34. The Commissioner is satisfied, on balance of probabilities, that the AiB does not hold the requested information and that the AiB was correct to give the Applicant notice, in terms of section 17(1) of FOISA, that the information is not held.


The Commissioner finds that Accountant in Bankruptcy complied with Part 1 of the Freedom of Information (Scotland) Act 2002 in responding to the information request made by the Applicant.


Should either the Applicant or the AiB wish to appeal against this decision, they have the right to appeal to the Court of Session on a point of law only. Any such appeal must be made within 42 days after the date of intimation of this decision.

Margaret Keyse
Head of Enforcement

20 August 2020

Appendix 1: Relevant statutory provisions

Freedom of Information (Scotland) Act 2002

1 General entitlement

(1) A person who requests information from a Scottish public authority which holds it is entitled to be given it by the authority.

(4) The information to be given by the authority is that held by it at the time the request is received, except that, subject to subsection (5), any amendment or deletion which would have been made, regardless of the receipt of the request, between that time and the time it gives the information may be made before the information is given.

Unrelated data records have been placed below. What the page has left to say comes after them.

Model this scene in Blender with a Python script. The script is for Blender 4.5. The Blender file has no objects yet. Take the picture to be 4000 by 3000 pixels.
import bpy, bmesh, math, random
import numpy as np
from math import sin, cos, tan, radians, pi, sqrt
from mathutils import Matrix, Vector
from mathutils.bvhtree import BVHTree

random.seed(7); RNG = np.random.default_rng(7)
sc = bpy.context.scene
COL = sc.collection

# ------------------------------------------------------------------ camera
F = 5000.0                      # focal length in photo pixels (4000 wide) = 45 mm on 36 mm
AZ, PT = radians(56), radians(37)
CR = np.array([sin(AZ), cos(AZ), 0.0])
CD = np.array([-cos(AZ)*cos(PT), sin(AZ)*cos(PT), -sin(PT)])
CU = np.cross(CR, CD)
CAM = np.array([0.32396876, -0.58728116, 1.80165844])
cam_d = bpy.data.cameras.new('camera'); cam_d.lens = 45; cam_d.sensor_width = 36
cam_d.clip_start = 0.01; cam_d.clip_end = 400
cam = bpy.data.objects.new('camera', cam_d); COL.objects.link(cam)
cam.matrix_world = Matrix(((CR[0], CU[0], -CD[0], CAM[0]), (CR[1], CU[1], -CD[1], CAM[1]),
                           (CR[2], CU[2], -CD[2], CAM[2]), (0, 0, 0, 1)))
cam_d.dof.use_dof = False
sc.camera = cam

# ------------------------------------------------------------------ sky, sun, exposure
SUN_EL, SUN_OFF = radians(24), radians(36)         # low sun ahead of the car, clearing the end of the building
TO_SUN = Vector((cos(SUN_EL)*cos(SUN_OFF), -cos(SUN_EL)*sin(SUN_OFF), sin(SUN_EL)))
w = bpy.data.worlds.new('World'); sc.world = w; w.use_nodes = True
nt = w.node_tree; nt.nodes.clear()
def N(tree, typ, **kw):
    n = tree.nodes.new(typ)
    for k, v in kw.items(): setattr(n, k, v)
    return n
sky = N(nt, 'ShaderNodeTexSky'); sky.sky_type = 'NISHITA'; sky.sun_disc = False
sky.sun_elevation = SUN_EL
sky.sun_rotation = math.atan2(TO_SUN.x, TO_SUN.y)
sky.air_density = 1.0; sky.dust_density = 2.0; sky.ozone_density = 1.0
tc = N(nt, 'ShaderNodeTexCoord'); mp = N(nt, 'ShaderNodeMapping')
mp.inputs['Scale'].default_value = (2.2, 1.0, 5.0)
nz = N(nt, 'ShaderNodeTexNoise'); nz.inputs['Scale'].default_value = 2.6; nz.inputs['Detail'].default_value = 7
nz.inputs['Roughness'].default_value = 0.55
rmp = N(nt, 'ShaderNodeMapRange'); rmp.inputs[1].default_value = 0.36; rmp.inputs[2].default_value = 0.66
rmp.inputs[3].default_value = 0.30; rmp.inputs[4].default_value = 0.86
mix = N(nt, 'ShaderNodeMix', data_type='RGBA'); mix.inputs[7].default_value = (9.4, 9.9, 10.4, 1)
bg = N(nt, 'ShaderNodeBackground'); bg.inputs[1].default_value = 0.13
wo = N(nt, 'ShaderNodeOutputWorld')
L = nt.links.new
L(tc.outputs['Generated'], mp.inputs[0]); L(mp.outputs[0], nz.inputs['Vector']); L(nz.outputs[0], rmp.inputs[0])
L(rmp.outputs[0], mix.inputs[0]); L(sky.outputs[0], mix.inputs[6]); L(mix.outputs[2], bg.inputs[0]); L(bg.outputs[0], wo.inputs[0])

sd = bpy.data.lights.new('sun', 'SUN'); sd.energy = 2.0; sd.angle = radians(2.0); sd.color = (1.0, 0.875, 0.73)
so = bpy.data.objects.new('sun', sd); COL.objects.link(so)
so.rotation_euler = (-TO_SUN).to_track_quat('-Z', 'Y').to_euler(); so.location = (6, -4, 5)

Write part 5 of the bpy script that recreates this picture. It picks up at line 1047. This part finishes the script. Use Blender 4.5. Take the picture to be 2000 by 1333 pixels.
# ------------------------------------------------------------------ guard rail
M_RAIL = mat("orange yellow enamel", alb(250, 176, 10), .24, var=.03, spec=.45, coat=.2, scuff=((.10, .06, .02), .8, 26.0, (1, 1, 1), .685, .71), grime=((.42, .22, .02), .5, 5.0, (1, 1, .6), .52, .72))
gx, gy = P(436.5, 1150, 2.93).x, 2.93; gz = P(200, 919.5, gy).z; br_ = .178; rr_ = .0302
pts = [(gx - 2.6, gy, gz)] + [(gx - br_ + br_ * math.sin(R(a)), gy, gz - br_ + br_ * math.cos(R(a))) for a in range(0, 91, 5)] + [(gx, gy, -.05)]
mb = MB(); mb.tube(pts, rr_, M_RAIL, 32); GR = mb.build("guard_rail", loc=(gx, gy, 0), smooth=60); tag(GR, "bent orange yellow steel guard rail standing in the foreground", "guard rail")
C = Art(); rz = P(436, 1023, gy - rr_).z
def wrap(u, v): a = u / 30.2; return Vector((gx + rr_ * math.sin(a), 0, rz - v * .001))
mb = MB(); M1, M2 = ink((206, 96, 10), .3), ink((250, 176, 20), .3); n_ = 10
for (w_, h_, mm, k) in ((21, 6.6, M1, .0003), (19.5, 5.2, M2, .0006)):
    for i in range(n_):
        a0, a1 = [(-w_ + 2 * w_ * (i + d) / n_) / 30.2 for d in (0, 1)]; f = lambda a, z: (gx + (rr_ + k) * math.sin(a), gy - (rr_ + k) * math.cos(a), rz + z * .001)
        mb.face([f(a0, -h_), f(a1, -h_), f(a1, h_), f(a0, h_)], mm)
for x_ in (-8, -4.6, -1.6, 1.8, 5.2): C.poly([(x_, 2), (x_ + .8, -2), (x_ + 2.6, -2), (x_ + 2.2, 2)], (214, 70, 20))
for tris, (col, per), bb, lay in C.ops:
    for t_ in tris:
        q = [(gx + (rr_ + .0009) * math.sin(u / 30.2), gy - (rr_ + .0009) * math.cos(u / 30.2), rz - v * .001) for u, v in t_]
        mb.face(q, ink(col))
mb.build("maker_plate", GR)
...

17 Notice that information is not held

(1) Where-

(a) a Scottish public authority receives a request which would require it either-

(i) to comply with section 1(1); or

(ii) to determine any question arising by virtue of paragraph (a) or (b) of section 2(1),

if it held the information to which the request relates; but

(b) the authority does not hold that information,

it must, within the time allowed by or by virtue of section 10 for complying with the request, give the applicant notice in writing that it does not hold it.

[1] The Bankruptcy (Scotland) Act 1985 has been repealed and replaced by the Bankruptcy (Scotland) Act 2016.